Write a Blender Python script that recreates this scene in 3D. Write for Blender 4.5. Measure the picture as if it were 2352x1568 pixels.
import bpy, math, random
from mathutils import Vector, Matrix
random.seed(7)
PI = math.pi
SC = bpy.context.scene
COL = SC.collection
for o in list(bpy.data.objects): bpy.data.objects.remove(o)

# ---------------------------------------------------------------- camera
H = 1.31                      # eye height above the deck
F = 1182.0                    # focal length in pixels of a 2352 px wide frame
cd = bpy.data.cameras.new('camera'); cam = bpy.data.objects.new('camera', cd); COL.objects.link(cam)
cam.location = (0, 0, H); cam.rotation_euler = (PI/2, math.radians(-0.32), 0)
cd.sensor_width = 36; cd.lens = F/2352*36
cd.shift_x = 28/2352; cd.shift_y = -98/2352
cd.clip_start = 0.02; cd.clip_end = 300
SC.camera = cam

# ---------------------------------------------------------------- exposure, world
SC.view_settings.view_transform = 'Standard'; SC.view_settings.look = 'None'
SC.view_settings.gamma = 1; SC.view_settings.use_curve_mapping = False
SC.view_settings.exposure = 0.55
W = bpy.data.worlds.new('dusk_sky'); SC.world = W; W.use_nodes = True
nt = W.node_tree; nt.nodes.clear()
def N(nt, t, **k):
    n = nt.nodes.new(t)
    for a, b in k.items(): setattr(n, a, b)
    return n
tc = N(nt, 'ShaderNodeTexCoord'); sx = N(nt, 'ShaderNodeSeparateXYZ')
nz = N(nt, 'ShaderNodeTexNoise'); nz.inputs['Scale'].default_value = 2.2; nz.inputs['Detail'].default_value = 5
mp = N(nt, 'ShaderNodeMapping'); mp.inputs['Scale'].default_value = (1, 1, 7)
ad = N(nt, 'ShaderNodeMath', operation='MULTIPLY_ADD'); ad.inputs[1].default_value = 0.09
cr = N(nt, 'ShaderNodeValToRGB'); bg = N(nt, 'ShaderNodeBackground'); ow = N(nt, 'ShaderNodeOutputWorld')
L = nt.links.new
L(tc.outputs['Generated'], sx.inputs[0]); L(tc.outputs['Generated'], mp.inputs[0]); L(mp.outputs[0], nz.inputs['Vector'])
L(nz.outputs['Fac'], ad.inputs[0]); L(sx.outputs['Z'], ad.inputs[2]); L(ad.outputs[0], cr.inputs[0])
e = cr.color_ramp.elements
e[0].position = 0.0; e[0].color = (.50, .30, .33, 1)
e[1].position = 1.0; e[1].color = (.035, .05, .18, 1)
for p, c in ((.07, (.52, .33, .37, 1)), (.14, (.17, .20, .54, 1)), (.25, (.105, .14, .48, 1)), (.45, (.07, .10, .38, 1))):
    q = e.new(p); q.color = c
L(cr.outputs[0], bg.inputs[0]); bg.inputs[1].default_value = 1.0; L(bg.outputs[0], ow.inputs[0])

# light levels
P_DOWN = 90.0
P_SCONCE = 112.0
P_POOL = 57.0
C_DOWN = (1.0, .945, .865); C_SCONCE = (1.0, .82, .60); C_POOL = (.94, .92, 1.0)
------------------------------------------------
## WHAT IS REQUIRED
Identify every line above with the string "scene" in it. Copy those lines.

## ANSWER
Write a Blender Python script that recreates this scene in 3D. Write for Blender 4.5. Measure the picture as if it were 2352x1568 pixels.
SC = bpy.context.scene